Texas regulates the drilling for, and the production, gathering and sale of, crude oil and natural gas, including imposing severance taxes and requirements for obtaining drilling permits. Texas currently imposes a 4.6% severance tax on the market value of crude oil production and a 7.5% severance tax on the market value of natural gas production. States also regulate the method of developing new fields, the spacing and operation of wells and the prevention of waste of crude oil and natural gas resources.

States may regulate rates of production and may establish maximum daily production allowables from crude oil and natural gas wells based on market demand or resource conservation, or both. States do not regulate wellhead prices or engage in other similar direct economic regulation, but Desert Peak cannot assure you that they will not do so in the future. Should direct economic regulation or regulation of wellhead prices by the states increase, this could limit the amount of crude oil and natural gas that may be produced from wells on Desert Peak’s properties and the number of wells or locations the E&P operators of Desert Peak’s properties can drill.

The petroleum industry is also subject to compliance with various other federal, state and local regulations and laws. Some of those laws relate to resource conservation and equal employment opportunity. Desert Peak does not believe that compliance with these laws will have a material adverse effect on its business.

 

23


Title to Properties

Prior to completing an acquisition of mineral and royalty interests, Desert Peak performs a title review on each tract to be acquired. Desert Peak’s title review is meant to confirm the quantum of mineral and royalty interest owned by a prospective seller, the property’s lease status and royalty amount as well as encumbrances or other related burdens. As a result, title examinations have been obtained on a significant portion of Desert Peak’s properties.

In addition to Desert Peak’s initial title work, E&P operators often will conduct a thorough title examination prior to leasing and/or drilling a well. Should an E&P operator’s title work uncover any further title defects, either Desert Peak or the E&P operator will perform curative work with respect to such defects.
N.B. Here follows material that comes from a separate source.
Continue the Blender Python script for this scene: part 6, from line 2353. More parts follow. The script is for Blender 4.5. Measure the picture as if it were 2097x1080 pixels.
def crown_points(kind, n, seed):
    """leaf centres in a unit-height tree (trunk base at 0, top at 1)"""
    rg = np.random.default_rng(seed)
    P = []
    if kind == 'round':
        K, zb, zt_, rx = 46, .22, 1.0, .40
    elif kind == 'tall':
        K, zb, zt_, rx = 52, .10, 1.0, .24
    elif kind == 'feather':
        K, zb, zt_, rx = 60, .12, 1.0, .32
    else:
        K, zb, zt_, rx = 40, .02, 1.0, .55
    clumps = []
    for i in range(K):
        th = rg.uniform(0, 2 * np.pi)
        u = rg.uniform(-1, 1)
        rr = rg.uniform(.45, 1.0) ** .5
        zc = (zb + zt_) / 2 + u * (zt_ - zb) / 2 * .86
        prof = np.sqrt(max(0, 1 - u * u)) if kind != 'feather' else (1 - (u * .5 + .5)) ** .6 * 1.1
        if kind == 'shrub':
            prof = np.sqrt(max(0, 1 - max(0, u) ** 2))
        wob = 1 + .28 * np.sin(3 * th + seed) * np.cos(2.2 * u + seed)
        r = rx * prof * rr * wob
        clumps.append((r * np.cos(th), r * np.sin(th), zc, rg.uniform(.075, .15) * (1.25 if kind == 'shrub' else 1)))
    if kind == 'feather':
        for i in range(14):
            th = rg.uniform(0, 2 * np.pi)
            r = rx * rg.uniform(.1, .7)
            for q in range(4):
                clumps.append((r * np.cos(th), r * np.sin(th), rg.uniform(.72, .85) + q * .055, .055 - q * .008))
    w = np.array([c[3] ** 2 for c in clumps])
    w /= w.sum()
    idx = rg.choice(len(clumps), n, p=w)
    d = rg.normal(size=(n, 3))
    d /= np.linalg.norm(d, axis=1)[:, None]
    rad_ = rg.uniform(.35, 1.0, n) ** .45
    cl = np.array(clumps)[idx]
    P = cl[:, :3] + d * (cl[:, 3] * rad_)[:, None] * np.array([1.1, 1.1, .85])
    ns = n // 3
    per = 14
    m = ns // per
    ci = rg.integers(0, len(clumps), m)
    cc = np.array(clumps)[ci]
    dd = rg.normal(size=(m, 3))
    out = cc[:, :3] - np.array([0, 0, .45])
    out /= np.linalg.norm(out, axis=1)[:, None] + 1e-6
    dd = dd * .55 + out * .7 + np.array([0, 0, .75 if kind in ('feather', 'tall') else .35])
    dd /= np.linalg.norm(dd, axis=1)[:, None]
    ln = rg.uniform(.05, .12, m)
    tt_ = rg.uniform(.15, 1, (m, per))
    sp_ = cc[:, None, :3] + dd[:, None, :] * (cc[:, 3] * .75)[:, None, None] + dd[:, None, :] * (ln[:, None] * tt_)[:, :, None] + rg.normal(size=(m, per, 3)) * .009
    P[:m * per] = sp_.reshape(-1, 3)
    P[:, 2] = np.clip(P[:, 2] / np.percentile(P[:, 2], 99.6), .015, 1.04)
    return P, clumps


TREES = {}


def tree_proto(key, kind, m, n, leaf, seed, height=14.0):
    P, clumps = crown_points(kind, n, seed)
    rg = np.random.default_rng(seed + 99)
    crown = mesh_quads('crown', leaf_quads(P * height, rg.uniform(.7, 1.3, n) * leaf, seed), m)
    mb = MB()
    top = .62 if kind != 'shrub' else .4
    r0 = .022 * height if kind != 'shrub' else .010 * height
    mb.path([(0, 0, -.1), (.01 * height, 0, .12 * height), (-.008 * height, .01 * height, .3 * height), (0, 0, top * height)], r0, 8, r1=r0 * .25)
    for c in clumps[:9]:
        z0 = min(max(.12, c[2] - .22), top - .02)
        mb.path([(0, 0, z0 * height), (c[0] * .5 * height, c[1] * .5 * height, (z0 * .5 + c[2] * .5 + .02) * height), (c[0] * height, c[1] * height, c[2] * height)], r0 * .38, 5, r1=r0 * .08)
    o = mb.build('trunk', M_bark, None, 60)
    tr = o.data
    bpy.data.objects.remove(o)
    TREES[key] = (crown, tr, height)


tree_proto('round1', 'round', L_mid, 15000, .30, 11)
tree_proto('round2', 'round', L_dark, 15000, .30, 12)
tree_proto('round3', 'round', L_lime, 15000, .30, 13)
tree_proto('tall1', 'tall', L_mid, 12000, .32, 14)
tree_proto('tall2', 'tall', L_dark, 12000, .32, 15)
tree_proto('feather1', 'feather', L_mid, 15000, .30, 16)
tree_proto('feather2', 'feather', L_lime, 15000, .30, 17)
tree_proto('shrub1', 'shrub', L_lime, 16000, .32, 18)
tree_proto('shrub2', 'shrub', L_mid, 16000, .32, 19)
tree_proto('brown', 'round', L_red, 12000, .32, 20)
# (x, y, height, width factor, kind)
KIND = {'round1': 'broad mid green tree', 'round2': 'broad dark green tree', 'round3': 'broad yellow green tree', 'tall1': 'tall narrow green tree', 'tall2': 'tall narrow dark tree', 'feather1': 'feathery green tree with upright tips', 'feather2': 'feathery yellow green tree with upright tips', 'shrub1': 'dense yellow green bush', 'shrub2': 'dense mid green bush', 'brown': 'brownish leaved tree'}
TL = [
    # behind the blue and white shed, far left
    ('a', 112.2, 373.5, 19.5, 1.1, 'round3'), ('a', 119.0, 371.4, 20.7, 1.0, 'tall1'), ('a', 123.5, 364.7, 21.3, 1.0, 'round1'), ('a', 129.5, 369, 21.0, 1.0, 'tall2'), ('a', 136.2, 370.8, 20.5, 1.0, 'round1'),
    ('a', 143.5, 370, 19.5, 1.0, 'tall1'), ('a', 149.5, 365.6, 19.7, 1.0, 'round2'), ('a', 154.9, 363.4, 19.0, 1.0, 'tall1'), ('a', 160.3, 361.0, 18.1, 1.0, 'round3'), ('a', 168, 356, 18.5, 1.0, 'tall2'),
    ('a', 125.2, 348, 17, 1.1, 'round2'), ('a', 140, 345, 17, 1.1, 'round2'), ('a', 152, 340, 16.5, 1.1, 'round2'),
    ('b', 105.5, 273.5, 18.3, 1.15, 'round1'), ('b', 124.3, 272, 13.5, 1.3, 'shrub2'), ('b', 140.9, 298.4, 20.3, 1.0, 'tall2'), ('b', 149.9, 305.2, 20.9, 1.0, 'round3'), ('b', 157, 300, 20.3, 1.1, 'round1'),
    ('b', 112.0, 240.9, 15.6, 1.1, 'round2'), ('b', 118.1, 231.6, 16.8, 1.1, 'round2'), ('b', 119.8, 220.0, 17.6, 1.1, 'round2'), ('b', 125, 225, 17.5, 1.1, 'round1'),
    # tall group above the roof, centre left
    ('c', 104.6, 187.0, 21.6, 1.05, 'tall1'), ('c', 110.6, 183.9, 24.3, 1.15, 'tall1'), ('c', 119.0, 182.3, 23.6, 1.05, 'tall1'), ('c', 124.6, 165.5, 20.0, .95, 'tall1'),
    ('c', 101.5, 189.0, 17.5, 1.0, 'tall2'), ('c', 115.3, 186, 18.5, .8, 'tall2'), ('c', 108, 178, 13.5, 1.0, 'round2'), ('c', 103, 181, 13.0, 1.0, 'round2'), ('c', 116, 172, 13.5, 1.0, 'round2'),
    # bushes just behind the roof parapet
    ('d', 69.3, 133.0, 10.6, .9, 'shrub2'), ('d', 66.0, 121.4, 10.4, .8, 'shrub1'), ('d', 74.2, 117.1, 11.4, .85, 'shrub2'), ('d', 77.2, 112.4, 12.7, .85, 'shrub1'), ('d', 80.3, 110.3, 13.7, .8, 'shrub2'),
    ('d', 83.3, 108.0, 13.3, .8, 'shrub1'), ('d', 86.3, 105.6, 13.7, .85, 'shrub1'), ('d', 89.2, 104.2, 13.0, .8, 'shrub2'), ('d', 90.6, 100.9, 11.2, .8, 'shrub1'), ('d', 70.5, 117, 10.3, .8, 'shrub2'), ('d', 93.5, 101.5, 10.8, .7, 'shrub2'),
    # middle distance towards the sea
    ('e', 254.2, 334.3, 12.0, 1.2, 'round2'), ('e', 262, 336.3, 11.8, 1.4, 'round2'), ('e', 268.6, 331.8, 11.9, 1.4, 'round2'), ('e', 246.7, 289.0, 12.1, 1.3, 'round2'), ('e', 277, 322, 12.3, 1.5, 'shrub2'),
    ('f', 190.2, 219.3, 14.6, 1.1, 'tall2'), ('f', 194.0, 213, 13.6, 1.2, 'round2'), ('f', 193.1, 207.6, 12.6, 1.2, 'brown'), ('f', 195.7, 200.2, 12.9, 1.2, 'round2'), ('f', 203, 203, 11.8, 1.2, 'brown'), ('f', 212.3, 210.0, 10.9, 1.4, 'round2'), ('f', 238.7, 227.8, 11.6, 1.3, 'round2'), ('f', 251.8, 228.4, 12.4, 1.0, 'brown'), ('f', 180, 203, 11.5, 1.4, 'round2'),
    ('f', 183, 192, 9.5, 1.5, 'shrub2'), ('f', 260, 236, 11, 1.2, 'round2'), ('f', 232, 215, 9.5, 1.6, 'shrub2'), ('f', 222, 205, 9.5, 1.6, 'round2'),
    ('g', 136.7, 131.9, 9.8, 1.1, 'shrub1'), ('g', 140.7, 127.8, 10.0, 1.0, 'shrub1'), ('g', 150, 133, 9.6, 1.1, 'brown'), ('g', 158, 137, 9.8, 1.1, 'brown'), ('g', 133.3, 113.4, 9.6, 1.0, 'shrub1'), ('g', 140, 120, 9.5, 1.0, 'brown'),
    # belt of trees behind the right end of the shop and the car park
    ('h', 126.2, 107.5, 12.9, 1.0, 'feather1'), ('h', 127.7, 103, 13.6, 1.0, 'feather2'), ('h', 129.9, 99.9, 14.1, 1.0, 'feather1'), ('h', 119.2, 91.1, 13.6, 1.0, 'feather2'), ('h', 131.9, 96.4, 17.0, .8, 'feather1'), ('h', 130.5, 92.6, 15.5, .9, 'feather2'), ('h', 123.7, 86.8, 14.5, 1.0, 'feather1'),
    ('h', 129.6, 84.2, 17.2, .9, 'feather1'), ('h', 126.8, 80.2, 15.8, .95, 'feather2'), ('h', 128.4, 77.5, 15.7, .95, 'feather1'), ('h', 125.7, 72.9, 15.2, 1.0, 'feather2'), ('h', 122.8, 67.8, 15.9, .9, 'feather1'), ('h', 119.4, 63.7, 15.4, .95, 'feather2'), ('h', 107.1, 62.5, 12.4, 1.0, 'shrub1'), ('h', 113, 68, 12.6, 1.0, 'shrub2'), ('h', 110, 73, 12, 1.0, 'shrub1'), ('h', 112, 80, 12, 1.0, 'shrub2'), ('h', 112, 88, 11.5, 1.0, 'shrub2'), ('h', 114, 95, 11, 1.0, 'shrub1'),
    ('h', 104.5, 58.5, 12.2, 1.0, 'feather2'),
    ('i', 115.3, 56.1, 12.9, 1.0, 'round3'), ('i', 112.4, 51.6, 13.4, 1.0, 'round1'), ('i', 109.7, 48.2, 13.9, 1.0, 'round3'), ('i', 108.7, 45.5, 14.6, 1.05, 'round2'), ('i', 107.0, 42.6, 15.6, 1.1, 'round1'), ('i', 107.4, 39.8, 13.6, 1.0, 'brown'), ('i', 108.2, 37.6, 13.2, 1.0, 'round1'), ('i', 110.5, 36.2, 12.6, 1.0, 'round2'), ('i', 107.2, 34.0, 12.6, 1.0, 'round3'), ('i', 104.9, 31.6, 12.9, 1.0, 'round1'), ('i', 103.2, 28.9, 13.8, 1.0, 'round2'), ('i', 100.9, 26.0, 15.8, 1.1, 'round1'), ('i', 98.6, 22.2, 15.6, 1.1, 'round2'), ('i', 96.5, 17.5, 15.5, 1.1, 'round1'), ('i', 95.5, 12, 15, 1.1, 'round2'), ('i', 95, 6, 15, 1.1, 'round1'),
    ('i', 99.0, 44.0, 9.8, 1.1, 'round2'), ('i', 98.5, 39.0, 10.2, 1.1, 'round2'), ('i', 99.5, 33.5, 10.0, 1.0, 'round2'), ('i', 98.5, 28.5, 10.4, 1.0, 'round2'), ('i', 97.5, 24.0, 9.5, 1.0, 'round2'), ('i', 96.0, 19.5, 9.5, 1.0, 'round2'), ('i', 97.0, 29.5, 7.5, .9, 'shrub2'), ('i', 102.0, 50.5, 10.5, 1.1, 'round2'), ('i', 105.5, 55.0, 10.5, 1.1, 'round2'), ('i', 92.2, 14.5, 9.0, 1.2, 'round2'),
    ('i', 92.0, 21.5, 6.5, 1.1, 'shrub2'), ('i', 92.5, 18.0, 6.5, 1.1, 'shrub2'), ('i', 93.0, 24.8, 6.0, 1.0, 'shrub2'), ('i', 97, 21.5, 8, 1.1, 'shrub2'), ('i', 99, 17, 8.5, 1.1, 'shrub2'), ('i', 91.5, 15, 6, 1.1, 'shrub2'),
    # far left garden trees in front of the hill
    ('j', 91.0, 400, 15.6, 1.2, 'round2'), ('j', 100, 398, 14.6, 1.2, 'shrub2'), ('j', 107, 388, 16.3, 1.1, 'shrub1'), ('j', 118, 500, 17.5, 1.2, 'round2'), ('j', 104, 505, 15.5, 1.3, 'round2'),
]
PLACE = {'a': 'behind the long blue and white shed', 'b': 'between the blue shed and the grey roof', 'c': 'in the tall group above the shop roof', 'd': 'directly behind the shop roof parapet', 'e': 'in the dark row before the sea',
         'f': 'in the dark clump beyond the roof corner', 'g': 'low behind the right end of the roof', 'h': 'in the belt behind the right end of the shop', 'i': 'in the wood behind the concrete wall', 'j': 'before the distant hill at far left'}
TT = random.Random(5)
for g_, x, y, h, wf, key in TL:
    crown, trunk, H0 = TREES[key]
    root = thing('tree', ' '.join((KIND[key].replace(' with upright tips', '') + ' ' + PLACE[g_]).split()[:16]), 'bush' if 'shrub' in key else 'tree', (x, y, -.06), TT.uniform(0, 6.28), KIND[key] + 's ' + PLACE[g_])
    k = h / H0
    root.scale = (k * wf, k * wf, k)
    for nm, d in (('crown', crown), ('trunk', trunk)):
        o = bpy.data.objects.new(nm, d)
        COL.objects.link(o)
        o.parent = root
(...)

An E&P operator generally will not commence drilling operations on a property until any material title defects on such property have been cured.

Desert Peak believes that the title to its assets is satisfactory in all material respects. Although title to these properties is in some cases subject to encumbrances, such as customary interests generally retained in connection with the acquisition of crude oil and gas interests, non-participating royalty interests and other burdens, easements, restrictions or minor encumbrances customary in the crude oil and natural gas industry, Desert Peak believes that none of these encumbrances will materially detract from the value of these properties or from its interest in these properties.

Competition

The crude oil and natural gas business is highly competitive; Desert Peak primarily competes with companies for the acquisition of mineral and royalty interests and acquisition of minerals and crude oil and natural gas leases. Many of Desert Peak’s competitors not only own and acquire mineral and royalty interests but also explore for and produce crude oil and natural gas and, in some cases, carry on midstream and refining operations and market petroleum and other products on a regional, national or worldwide basis. By engaging in such other activities, Desert Peak’s competitors may be able to develop or obtain information that is superior to the information that is available to us. In addition, certain of Desert Peak’s competitors may possess financial or other resources substantially larger than Desert Peak possesses. Desert Peak’s ability to acquire additional minerals and properties and to discover reserves in the future will be dependent upon its ability to evaluate and select suitable properties and to consummate transactions in a highly competitive environment.

In addition, crude oil and natural gas products compete with other forms of energy available to customers, primarily based on price. These alternate forms of energy include electricity, coal, and fuel oils. Changes in the availability or price of crude oil and natural gas or other forms of energy, as well as business conditions, conservation, legislation, regulations, and the ability to convert to alternate fuels and other forms of energy may affect the demand for crude oil and natural gas.

Seasonality of Business

Weather conditions affect the demand for, and prices of, natural gas and can also delay drilling activities, disrupting Desert Peak’s overall business plans. Additionally, some of the areas in which Desert Peak’s properties are located are adversely affected by seasonal weather conditions, primarily in the winter and spring. During periods of heavy snow, ice or rain, Desert Peak’s E&P operators may be unable to move their equipment between locations, thereby reducing their ability to operate Desert Peak’s wells, reducing the amount of crude oil and natural gas produced from the wells on Desert Peak’s properties during such times. Additionally, extended drought conditions in the areas in which Desert Peak’s properties are located could impact its E&P operators’ ability to source sufficient water or increase the cost for such water. Furthermore, demand for natural gas is typically higher during the winter, resulting in higher natural gas prices for Desert Peak’s natural gas production during its first and fourth quarters. Certain natural gas users utilize natural gas storage facilities and purchase

 

24


some of their anticipated winter requirements during the summer, which can lessen seasonal demand fluctuations. Seasonal weather conditions can limit drilling and producing activities and other crude oil and natural gas operations in a portion of Desert Peak’s operating areas. Due to these seasonal fluctuations, Desert Peak’s results of operations for individual quarterly periods may not be indicative of the results that it may realize on an annual basis.

Employees

Desert Peak and its predecessor do not have any employees. As of December 31, 2021, an affiliate of Desert Peak’s predecessor employed approximately 26 full-time equivalent individuals who provided direct support to Desert Peak’s operations pursuant to a management services arrangement. None of these employees are covered by collective bargaining agreements. Immediately after the Closing, Desert Peak expects to employ approximately 30 individuals, none of which are expected to be covered by collective bargaining agreements.

Legal Proceedings

Desert Peak is party to lawsuits arising in the ordinary course of its business. Desert Peak cannot predict the outcome of any such lawsuits with certainty, but Desert Peak’s management believes it is remote that pending or threatened legal matters will have a material adverse impact on its financial condition.